The California law isn't against selling miles. It's against "using any ticket in violation of its terms of carriage" or similar language. So, if anyone is at risk under this law, it would be whoever bought the miles and tried to use the award ticket. Since the seller isn't using a ticket, he or she is not (under this statute) performing an illegal act.
[I am not a lawyer. As legal advice, this is worth no more than you paid for it, perhaps less.]
I am not aware of anyone being charged under this law for using an award ticket purchased in violation of an airline's FF program policy, but I haven't looked very hard. If anyone knows of a case (not "my brother-in-law had this waitress at a diner who said the person who delivers their ketchup has another customer who ...," but REALLY knows) I'd like to hear about it.
If you really don't care about what Delta might do to your account, I'd say the other risks are negligible.
However, a long discussion of this here may not be a good idea.

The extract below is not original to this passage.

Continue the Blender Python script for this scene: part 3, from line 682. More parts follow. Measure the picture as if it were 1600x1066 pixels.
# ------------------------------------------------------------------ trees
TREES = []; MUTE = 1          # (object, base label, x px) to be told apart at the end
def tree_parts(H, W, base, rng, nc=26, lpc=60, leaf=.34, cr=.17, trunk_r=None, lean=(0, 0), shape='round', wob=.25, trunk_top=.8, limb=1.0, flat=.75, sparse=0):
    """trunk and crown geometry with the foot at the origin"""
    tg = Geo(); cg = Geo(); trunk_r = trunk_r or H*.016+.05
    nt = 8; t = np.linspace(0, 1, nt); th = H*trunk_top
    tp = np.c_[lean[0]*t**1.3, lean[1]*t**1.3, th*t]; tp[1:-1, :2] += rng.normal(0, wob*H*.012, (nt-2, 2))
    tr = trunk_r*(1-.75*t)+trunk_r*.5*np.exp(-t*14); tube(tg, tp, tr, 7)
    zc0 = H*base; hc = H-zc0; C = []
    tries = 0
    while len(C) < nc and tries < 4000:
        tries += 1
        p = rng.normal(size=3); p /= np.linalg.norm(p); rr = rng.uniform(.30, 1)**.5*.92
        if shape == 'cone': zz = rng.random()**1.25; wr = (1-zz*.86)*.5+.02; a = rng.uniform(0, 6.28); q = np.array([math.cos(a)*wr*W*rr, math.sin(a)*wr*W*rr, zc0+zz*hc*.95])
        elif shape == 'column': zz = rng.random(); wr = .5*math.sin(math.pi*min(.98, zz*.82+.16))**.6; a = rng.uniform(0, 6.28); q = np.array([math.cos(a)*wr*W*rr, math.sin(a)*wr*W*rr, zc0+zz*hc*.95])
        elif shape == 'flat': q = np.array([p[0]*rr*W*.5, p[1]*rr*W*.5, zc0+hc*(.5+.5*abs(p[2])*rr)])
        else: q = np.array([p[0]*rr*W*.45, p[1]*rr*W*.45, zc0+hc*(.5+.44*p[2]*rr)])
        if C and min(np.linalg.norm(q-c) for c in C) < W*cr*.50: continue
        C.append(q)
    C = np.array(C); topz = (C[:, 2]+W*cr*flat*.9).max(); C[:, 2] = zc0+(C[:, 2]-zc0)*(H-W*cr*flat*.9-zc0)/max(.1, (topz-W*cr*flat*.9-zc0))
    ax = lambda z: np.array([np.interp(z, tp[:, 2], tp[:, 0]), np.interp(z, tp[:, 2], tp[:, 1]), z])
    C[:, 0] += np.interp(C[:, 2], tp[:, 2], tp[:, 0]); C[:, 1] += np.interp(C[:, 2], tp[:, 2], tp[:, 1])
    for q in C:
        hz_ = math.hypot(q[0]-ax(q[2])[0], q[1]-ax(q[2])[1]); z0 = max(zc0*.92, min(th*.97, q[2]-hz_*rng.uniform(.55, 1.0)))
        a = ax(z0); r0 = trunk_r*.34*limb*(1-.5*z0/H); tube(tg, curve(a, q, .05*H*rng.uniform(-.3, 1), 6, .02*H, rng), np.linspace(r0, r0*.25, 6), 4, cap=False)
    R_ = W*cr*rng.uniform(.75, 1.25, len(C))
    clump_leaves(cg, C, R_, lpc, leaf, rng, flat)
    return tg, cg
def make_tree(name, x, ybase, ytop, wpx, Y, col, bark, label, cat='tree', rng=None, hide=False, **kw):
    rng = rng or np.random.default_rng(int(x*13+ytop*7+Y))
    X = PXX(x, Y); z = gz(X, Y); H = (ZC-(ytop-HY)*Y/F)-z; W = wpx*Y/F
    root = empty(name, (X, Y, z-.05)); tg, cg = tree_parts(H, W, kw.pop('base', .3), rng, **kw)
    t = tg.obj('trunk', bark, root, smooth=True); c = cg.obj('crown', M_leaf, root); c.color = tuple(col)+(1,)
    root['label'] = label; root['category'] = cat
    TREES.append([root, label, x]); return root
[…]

Randy Petersen, who provides us with this site as a free service, depends on the airlines' good will for his livelihood. Anything that could be interpreted as encouraging people to violate airline rules will not endear him to them.
Personally, I'd do one of two things:
(1) Ask Delta what their list of charities is and pick the one I like most.
(2) Top up the account to 40,000 miles by sending someone flowers, and give a 40K award to my favorite niece/nephew/etc.